Mais voilà que la question s’est reposée après ma lecture des Démons. Et j’ai décidé de quand même en parler parce qu’il est beaucoup moins lu que son illustre petit frère alors que pourtant je l’ai trouvé bien supérieur.
Néanmoins, c’était pas gagné. La première moitié du roman m’a semblée longue et je n’avais aucune idée de où Dostoïevski voulait m’emmener. Il faut dire que je n’avais pas lu de résumé avant et que je n’avais donc aucune idée de quoi ça parlerait. Donc pendant cette première moitié, impossible de déceler une véritable intrigue. Oh si, il y a bien ce personnage au comportement très étrange, Stavroguine mais Dostoïevski ne nous révèle rien. Certains dialogues entre les personnages sont très obscurs car ils s’entretiennent d’un sujet dont on ignore tout. Dostoïevski nous laisse sur la touche, on ronge son frein, on se pose plein de questions et on continue d’avancer parce que, non vraiment, on veut savoir ce qu’ils manigancent tous.
Peu à peu, on comprend bien que ça complote, qu’il s’agit de politique, de révolution. L’occasion pour Dostoïevski de faire part de ses inquiétudes quant à ces idées nouvelles qui circulent en Russie : athéisme, socialisme, fouriérisme, nihilisme. Chaque personnage représentant plus ou moins une de ces tendances, Les Démons est donc une véritable analyse politico-sociale de la Russie du XIXème siècle, une Russie qui commence peu à peu les réformes, subissant l’influence de l’extérieur, une Russie qui se cherche et représente donc un terrain propice à l’émergence d’un nouveau système.

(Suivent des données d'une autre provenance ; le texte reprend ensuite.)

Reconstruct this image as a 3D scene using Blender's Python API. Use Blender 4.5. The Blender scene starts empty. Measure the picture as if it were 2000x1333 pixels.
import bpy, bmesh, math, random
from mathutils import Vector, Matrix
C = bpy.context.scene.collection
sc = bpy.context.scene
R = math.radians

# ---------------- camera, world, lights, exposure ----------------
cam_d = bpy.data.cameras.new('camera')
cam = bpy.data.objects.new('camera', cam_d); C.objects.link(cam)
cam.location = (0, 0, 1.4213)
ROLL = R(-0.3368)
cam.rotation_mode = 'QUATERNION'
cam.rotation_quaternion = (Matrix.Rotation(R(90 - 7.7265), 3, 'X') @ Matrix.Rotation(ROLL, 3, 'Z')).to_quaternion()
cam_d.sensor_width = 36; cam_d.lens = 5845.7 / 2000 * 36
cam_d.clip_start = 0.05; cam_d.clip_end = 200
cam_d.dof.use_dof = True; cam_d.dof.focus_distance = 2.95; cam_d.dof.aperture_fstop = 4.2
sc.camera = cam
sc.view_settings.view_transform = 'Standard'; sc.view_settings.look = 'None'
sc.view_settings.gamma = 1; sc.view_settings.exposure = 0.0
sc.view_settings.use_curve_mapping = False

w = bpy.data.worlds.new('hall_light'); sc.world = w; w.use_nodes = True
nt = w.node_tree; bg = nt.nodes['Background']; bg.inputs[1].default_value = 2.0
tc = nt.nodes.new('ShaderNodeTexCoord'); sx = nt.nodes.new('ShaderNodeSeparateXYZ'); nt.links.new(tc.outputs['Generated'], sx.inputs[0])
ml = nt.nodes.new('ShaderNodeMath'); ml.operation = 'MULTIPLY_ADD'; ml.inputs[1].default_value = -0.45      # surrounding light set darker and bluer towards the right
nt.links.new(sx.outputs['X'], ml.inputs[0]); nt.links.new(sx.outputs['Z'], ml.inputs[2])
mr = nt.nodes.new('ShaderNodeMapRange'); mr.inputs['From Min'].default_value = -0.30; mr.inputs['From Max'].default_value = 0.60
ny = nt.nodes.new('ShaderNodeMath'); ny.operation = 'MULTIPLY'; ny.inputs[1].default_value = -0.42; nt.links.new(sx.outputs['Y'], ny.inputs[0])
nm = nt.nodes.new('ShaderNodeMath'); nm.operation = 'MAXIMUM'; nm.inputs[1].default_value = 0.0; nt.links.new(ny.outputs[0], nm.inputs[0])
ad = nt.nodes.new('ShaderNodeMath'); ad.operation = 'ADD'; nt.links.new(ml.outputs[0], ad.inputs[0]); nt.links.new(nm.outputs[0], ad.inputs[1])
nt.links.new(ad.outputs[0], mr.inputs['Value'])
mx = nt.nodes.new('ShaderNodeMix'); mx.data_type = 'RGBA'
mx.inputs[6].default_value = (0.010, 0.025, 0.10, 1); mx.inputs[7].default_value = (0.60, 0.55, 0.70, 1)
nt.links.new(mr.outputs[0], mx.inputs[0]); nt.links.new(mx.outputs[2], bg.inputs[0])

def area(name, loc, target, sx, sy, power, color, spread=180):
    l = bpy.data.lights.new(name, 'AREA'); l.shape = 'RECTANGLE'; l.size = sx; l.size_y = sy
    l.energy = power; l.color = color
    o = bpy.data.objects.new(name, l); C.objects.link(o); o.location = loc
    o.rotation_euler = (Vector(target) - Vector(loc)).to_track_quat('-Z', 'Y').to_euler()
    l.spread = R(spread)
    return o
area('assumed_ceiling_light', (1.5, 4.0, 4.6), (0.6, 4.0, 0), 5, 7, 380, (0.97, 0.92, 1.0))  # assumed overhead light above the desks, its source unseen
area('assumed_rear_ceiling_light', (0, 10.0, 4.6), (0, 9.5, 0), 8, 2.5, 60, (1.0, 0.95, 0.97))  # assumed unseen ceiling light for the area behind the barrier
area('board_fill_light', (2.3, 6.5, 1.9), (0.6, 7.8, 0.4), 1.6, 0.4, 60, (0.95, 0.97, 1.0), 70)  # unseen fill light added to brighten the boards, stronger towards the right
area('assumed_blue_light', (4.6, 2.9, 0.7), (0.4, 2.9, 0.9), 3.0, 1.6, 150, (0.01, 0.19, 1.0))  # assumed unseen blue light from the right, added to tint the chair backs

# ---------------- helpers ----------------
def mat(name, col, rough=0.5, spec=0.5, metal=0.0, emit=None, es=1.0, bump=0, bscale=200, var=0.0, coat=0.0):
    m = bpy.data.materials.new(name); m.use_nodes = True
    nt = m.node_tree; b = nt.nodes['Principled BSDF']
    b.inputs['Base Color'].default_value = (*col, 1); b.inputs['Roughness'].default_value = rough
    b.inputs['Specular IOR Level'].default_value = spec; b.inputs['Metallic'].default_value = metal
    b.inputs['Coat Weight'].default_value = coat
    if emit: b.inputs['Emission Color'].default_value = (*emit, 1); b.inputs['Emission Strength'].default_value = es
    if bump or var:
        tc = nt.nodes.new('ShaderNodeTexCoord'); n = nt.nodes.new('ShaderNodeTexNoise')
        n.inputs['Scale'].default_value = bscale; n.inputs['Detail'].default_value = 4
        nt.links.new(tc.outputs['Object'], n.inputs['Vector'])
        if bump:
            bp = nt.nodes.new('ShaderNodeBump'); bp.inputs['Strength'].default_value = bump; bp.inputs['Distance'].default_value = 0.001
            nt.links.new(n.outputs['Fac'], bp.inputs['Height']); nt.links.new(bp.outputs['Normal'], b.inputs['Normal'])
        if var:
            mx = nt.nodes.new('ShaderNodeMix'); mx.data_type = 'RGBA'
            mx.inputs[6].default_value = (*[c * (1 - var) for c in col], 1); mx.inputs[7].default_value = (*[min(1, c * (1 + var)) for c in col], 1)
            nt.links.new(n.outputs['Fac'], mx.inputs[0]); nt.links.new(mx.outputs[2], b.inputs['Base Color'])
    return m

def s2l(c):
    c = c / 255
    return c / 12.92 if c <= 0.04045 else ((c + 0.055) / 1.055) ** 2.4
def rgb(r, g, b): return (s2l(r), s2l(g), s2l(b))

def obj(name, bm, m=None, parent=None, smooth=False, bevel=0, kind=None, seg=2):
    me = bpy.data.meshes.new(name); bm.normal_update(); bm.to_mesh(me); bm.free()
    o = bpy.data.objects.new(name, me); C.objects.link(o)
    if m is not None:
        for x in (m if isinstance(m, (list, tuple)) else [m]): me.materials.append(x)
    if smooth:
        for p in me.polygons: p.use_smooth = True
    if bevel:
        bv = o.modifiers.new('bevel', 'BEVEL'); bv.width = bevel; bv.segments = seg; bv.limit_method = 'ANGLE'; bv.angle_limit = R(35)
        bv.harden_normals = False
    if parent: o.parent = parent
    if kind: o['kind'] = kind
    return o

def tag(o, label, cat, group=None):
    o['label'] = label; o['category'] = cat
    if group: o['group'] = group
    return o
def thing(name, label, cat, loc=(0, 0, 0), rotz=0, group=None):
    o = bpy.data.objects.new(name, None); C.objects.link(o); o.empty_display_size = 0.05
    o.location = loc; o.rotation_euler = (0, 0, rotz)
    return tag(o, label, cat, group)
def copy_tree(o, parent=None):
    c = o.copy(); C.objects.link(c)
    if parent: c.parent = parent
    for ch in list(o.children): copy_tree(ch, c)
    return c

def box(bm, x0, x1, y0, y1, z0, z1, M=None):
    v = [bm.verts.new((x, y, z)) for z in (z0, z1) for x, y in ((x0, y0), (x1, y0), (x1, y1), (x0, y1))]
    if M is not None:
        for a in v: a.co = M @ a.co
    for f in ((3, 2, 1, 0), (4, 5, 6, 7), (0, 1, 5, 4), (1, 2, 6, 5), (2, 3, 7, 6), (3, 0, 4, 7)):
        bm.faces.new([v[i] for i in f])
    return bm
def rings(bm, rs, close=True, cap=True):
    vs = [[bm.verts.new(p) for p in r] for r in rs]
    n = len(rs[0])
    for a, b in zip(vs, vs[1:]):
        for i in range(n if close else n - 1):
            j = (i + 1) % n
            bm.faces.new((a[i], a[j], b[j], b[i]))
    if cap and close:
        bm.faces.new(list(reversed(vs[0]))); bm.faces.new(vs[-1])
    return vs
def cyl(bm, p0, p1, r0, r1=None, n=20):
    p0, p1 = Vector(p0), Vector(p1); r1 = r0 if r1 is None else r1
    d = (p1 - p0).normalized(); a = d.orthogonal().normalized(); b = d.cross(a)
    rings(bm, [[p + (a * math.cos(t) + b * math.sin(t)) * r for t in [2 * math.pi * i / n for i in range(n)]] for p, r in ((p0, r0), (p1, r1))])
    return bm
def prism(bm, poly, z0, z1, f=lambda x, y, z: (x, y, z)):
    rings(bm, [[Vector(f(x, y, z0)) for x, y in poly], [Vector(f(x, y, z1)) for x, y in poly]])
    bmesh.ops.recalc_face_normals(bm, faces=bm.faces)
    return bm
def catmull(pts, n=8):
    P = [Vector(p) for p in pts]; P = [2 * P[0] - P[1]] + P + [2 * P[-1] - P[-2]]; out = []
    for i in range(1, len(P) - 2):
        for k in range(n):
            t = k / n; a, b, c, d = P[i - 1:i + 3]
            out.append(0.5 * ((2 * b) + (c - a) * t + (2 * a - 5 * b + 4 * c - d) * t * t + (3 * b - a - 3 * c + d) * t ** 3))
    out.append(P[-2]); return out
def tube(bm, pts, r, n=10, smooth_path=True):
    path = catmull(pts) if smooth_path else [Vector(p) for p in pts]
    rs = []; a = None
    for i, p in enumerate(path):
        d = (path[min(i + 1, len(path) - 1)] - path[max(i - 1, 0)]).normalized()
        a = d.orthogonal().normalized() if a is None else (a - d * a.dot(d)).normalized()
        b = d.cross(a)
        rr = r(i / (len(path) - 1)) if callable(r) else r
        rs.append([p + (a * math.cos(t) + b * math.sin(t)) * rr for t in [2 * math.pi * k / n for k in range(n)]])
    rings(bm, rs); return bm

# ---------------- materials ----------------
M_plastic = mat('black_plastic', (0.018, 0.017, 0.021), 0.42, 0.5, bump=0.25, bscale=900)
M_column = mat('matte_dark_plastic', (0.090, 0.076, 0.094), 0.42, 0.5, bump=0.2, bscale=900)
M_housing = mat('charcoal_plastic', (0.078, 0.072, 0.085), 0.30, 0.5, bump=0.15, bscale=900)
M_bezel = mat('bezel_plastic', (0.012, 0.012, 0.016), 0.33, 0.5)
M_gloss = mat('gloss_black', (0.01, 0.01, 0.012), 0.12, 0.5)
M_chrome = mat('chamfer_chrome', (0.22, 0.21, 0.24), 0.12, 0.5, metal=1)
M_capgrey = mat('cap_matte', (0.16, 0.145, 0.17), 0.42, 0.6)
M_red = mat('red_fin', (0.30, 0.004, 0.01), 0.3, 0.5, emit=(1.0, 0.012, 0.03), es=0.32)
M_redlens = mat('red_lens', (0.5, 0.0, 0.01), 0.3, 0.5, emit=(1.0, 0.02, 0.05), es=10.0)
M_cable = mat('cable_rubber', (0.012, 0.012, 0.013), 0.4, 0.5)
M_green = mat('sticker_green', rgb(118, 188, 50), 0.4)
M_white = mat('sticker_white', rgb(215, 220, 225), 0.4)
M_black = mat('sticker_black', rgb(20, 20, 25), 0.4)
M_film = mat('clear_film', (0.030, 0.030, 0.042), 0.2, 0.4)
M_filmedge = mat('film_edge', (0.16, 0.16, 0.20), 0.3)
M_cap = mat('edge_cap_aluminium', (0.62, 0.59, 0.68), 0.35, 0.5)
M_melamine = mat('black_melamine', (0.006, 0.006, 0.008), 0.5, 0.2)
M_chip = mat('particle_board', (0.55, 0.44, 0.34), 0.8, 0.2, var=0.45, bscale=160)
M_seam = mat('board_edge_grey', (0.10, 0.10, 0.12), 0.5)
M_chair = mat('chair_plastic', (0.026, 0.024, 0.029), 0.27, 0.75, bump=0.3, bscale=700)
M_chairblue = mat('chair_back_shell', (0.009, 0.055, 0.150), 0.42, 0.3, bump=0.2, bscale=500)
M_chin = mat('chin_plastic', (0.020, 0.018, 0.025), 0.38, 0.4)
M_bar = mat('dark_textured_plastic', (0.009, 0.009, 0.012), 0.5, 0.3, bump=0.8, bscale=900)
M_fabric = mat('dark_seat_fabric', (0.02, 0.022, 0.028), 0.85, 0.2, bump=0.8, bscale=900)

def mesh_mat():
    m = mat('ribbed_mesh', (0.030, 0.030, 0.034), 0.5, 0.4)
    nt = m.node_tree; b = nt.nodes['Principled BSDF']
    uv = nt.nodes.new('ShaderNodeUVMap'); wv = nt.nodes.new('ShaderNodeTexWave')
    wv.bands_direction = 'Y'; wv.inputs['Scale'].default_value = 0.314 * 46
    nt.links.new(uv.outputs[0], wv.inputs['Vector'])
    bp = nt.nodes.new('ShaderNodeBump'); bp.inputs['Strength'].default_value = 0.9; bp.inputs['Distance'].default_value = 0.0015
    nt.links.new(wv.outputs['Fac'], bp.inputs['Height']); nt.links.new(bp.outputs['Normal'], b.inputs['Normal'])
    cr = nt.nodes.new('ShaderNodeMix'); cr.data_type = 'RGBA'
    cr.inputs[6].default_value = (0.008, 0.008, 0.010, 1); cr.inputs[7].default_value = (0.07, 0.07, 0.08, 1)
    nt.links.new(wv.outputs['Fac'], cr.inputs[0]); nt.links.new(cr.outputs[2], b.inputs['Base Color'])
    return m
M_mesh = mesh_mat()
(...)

Dostoïevski est alors très surprenant puisqu’il va jusqu’à prévoir ce qu’il adviendra réellement après les révolutions de 1917 nous montrant par là à quel point ses inquiétudes étaient justifiées.
Plus on avance dans la lecture, plus l’atmosphère s’alourdit. Les personnages s’embourbent tous dans des situations difficiles puis les évènements se déclenchent et s’enchaînent. Coups d’éclat, actes de malveillance, assassinats, on est pris dans le tourbillon et on assiste impuissant à la descente en enfer de tous les personnages. Pas un seul n’en sortira indemne. On est très loin de l’issue optimiste de Crime et châtiment.
Les personnages des Démons sont tous très fouillés avec mention particulière pour Stavroguine dont la fameuse confession ( qui avait été censurée à l’époque) est à glacer le sang mais aussi Piotr Stepanovitch le personnage le plus exécrable qu’il m’ait été donné de rencontrer au cours d’une lecture. D’ailleurs, on retient souvent Stavroguine comme personnage emblématique des Démons mais pour ma part c’est Piotr qui m’a le plus marquée. Manipulateur sans aucun scrupule, sans aucune morale, il est le type même du fanatique prêt à tout pour ses idées.
Après donc une première moitié où Dostoïevski prend bien le temps de mettre en place ses personnages et ses intrigues, tout finit par s’enchaîner à une vitesse folle dans la seconde moitié et c’est un vrai régal.
J’ai vraiment beaucoup aimé Les Démons, bien plus encore que Crime et châtiment. Je l’ai trouvé plus approfondi, plus riche en réflexions, avec des personnages encore plus forts et plus extrêmes, bref Dostoïevski va beaucoup plus loin dans ce roman qui pour moi est un véritable chef d’œuvre.